Incra delimita área quilombola na Bahia, alvo de disputa com Marinha

Helena Martins - Repórter da Agência Brasil
Publicado em 26/08/2014 - 20:04
Brasília

Depois de décadas de resistência negra e pelo menos cinco anos de disputa judicial, o Instituto Nacional de Colonização e Reforma Agrária (Incra) publicou, no Diário Oficial da União, ontem (25), o Relatório Técnico de Identificação e Delimitação (RTID) da comunidade quilombola Rio dos Macacos, em terras dos municípios de Simões Filho e Salvador, na Bahia. Segundo resolução do Incra, serão destinados para fins de delimitação e regularização fundiária duas áreas descontínuas, que totalizam 104 hectares (ha).

Ao todo, o território reconhecido como quilombola tem 301,9 ha, por isso a comunidade discorda das dimensões apontadas. Trabalhadora rural e pescadora, Rosemeire dos Santos Silva afirma que “a gente já perdeu muito”. Ela aponta que a área original tinha mais de 900 hectares, e parte do território foi ocupado pela Marinha. Segundo o Incra, a partir de 1970 a Marinha adquiriu terras com a desapropriação das fazendas Aratu e Meireles e com a doação da fazenda Macacos, pela prefeitura de Salvador, e deu início à construção de uma Base Naval no local. A partir de então, os conflitos pela posse da terra começaram.

Rosemeire dos Santos Silva, representante do Quilombo Rio dos Macacos

Rosemeire dos Santos Silva, representante do Quilombo Rio dos MacacosArquivo/Wilson Dias/Agência Brasil

Os quilombolas reivindicam pelo menos 270 ha, dimensão apresentada neste ano para o governo federal. “A comunidade fez uma contraproposta de 270 ha, e esperamos uma resposta do governo, que nunca chegou”, segundo Rosemeire. Para ela, a área proposta não responde às demandas da comunidade, uma vez que, por exemplo, não garante acesso à água. “A gente só faz plantar e pescar, é o que a gente sabe.
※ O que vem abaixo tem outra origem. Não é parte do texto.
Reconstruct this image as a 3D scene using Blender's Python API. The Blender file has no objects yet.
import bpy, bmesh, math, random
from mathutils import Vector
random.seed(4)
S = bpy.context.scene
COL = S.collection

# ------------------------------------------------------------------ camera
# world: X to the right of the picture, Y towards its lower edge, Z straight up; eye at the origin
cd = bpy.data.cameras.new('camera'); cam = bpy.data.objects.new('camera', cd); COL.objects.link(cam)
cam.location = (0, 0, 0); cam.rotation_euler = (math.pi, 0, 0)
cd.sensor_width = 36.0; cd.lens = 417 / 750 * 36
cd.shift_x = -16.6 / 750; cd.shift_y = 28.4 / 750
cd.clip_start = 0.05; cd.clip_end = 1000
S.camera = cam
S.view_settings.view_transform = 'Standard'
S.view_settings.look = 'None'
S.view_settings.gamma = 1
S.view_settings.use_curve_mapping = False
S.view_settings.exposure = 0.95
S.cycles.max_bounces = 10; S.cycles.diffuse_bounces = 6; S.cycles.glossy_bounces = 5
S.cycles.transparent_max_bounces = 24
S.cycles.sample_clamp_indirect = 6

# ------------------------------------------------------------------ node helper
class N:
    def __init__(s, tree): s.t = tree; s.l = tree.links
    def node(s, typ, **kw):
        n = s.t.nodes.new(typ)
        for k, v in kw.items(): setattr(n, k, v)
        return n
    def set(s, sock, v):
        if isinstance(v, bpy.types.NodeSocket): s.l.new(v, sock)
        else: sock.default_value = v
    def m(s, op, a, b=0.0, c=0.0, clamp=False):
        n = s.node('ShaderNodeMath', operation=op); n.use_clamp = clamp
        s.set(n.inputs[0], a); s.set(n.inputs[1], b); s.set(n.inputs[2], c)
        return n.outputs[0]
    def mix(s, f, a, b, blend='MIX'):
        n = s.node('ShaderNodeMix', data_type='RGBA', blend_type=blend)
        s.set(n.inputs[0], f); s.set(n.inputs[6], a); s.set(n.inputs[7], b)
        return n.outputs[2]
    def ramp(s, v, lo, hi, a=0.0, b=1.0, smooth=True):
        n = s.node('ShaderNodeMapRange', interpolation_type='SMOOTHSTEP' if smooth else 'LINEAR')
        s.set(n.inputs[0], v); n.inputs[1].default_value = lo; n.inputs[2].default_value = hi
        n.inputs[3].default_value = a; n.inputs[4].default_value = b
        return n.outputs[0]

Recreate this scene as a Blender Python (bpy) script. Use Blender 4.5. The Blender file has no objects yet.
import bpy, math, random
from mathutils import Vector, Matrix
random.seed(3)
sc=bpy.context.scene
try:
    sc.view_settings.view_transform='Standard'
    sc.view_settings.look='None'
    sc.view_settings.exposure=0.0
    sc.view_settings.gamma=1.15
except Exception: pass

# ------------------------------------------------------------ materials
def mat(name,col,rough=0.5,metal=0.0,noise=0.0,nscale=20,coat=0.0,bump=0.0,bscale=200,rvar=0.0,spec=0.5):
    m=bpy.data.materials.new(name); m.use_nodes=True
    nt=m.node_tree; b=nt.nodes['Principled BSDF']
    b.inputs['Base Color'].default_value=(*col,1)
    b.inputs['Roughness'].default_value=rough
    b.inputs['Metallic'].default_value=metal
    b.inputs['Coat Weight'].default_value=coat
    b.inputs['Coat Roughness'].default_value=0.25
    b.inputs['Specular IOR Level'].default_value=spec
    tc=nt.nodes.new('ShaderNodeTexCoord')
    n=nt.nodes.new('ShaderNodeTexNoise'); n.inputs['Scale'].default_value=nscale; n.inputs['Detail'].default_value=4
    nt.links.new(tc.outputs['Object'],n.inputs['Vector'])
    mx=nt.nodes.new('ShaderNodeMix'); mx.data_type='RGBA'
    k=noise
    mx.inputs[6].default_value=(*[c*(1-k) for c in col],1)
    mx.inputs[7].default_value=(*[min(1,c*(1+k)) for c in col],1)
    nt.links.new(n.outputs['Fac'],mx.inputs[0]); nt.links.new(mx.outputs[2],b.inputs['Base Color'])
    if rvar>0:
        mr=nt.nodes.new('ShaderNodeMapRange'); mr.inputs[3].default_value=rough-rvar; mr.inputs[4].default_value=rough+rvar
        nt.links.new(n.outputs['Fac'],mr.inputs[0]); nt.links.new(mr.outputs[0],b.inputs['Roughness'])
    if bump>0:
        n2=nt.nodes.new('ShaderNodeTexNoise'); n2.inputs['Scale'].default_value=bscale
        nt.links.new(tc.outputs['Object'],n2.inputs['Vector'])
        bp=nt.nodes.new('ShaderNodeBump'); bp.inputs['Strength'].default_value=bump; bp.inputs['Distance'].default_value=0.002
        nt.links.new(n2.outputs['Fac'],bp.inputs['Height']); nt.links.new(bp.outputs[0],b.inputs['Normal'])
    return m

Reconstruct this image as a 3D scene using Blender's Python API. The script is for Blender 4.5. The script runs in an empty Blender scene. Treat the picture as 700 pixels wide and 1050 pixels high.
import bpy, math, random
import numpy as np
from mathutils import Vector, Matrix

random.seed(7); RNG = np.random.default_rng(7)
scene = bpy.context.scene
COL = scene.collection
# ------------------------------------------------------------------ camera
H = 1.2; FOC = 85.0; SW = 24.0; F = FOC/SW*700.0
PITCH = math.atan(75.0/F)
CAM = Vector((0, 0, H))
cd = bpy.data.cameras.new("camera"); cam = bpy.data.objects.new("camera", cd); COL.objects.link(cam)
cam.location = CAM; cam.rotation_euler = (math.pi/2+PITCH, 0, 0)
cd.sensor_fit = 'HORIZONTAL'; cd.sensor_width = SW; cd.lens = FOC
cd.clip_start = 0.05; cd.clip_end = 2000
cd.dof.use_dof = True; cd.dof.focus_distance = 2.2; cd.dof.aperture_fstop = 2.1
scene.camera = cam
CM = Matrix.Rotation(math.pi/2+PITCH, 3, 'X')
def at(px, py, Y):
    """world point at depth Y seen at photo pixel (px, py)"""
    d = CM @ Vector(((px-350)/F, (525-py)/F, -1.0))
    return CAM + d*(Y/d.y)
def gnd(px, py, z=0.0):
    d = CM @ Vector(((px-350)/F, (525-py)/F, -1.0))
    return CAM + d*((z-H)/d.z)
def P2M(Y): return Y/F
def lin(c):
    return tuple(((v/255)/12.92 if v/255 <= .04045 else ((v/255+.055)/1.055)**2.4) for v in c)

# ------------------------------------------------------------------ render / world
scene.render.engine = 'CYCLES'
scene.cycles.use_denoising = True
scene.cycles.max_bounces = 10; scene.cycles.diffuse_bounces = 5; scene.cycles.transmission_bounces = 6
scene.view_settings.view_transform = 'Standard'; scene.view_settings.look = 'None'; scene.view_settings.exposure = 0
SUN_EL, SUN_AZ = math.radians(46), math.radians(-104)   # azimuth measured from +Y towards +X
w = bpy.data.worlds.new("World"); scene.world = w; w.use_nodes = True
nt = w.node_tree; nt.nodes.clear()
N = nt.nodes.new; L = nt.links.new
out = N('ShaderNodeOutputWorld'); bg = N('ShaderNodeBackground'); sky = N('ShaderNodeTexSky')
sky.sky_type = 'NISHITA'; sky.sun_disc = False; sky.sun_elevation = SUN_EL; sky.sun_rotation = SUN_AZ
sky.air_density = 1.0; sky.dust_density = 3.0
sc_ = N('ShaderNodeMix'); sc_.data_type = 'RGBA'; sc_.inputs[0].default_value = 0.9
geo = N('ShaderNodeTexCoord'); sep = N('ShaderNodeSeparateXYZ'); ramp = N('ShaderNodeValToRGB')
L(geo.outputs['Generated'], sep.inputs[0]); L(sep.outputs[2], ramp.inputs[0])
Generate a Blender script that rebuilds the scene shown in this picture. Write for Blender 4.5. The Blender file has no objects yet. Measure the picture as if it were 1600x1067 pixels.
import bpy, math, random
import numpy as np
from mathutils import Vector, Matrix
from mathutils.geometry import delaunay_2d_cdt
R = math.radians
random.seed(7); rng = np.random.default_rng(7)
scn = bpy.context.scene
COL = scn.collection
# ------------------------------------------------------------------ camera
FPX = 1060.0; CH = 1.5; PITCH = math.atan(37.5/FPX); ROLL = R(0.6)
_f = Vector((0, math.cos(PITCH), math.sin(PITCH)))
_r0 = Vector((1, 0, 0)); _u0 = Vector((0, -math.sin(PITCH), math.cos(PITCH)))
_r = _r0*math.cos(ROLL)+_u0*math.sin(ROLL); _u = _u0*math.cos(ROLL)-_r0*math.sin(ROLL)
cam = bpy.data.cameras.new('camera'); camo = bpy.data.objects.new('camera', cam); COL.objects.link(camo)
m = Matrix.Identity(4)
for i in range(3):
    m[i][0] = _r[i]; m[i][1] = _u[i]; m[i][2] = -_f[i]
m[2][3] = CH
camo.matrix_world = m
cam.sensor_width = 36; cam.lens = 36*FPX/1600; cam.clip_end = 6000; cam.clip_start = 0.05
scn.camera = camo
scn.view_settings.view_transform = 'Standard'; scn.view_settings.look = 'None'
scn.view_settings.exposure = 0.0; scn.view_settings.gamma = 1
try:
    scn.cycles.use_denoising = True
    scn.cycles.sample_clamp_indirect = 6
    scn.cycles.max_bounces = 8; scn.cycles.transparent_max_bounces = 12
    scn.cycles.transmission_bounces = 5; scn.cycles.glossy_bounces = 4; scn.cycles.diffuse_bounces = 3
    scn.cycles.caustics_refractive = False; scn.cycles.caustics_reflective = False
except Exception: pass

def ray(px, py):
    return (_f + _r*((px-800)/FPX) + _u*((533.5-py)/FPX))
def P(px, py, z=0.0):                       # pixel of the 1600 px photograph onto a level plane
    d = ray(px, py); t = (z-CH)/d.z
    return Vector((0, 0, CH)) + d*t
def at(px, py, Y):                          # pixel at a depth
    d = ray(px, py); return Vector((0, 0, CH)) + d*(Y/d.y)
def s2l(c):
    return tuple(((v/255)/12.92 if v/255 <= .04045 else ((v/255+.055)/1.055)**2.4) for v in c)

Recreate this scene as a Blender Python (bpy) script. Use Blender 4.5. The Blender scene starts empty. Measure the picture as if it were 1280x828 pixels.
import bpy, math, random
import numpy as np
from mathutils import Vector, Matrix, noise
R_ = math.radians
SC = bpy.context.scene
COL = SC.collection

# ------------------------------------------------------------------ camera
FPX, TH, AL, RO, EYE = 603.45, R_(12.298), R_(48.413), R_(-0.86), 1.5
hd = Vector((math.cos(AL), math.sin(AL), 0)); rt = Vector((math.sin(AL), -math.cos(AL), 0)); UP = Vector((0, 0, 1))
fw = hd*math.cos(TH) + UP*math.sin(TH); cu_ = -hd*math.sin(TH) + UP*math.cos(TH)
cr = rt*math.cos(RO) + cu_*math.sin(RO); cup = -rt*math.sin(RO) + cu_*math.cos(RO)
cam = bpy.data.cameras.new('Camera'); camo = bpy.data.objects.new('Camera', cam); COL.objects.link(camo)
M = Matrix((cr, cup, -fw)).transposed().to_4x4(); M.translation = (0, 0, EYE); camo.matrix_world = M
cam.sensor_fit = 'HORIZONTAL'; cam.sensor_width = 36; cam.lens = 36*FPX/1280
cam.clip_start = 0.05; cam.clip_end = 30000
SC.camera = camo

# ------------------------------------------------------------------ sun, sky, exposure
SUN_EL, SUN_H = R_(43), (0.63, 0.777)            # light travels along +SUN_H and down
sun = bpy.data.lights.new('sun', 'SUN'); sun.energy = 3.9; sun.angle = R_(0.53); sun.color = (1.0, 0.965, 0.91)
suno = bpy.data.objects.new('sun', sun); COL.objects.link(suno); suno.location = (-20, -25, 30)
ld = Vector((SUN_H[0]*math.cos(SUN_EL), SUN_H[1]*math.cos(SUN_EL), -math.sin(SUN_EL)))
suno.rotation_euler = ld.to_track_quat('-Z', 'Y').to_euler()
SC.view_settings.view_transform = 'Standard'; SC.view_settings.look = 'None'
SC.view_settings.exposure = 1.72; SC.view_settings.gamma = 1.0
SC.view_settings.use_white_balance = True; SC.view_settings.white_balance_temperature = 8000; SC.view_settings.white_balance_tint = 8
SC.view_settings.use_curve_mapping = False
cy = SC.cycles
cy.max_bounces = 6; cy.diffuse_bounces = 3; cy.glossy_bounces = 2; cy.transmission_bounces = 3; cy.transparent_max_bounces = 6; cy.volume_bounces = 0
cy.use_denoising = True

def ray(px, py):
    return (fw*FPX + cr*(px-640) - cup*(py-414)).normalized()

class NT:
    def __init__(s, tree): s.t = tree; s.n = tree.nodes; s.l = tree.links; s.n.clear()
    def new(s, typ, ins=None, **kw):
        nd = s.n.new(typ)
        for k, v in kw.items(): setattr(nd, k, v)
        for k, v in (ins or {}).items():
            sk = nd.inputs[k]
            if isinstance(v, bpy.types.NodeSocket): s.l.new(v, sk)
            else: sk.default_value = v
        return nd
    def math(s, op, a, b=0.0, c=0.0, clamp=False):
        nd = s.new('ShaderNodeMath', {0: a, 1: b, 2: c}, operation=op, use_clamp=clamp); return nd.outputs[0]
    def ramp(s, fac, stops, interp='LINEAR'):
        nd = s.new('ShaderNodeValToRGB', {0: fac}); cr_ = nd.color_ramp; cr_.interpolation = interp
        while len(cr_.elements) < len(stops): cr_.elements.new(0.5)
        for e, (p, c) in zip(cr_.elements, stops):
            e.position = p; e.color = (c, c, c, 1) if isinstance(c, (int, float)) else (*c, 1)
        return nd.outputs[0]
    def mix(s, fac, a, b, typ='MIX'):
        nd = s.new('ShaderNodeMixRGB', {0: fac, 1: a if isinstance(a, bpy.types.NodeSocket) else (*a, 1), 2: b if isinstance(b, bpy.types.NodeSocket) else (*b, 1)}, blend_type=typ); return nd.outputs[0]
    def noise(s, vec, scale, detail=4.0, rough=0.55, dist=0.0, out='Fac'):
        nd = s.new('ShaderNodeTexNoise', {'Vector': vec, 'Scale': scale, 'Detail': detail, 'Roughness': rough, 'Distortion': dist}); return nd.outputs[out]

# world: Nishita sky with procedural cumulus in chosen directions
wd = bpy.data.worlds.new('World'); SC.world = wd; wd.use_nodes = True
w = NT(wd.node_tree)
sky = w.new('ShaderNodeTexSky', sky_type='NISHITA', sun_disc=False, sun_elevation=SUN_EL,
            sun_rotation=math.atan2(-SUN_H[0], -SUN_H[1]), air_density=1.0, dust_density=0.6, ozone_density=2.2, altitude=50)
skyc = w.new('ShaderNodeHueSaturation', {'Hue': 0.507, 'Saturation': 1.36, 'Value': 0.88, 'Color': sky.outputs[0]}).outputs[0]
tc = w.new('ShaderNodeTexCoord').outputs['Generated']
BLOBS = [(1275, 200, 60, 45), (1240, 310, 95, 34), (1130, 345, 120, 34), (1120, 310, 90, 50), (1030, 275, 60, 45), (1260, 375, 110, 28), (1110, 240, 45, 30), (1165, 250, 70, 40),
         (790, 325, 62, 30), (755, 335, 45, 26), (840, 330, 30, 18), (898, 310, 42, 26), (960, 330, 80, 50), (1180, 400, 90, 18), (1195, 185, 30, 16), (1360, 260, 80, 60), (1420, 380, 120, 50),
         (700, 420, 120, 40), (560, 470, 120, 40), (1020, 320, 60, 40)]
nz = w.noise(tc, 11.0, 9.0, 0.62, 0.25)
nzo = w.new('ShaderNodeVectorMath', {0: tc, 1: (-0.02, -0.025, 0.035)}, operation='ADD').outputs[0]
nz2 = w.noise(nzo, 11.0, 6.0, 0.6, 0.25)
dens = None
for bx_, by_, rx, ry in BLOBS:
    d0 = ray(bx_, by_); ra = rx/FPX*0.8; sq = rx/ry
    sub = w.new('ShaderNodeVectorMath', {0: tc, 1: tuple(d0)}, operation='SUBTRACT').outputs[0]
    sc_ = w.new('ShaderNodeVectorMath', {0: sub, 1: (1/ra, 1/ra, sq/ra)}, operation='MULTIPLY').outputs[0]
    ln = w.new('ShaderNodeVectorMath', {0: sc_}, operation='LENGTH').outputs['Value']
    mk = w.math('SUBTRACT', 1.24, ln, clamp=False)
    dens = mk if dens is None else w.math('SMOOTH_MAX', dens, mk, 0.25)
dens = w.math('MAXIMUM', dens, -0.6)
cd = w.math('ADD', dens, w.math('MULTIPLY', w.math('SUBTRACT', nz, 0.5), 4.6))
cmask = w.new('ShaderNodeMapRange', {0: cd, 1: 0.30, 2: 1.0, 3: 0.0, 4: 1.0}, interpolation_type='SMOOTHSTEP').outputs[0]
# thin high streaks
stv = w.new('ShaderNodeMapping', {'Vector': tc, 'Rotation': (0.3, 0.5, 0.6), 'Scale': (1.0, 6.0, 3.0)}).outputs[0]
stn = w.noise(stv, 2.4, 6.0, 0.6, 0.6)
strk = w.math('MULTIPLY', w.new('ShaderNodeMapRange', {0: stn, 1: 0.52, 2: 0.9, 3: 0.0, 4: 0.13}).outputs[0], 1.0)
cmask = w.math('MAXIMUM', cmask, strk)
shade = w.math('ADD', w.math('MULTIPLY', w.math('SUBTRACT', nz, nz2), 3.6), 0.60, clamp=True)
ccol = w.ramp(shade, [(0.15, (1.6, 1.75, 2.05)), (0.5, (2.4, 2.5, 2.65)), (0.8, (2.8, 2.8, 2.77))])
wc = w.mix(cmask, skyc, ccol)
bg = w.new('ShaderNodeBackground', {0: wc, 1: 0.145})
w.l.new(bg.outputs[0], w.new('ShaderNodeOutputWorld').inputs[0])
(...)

Eu não sou de uma área urbana, eu sou de uma área rural. Tem que respeitar”, diz ela. Segundo a quilombola, a comunidade está reunida para definir o que fará, diante da delimitação, agora oficial.

Hoje, vivem no local 67 famílias descentes de escravos, que permaneceram lá após a desativação de fazendas produtoras de cana-de-açúcar, há mais de 100 anos. De acordo com o RTID e relatórios complementares, vestígios dessa ocupação - como correntes e construções, bem como a cultura local, expressa, por exemplo, na existência de vários terreiros de candomblé - confirmam a descendência, reconhecida pelo Estado em 2011.

Nos últimos anos, contudo, os conflitos entre quilombolas e Forças Armadas se intensificaram. Em 2009, a Advocacia-Geral da União (AGU) pediu a desocupação do local para atender às necessidades futuras da Marinha, e em 2012, a Defensoria Pública da União na Bahia (DPU-BA) pediu suspensão do processo.

No mesmo ano, os quilombolas, em parceria com organizações de defesa dos direitos humanos, produziram relatório com violações provocadas pela Marinha. O texto foi encaminhado às Organizações das Nações Unidas (ONU). Nele, os descendentes de escravos afirmam que 50 famílias foram expulsas do território para a construção da Vila Naval; práticas religiosas de matriz africana foram proibidas; e a mobilidade da comunidade foi prejudicada, pois a via de acesso mais próxima passava pela guarita da vila militar. Casos de violência e falta de saneamento básico e de acesso à saúde, água e energia elétrica, também foram denunciadas. A Marinha sempre negou as acusações.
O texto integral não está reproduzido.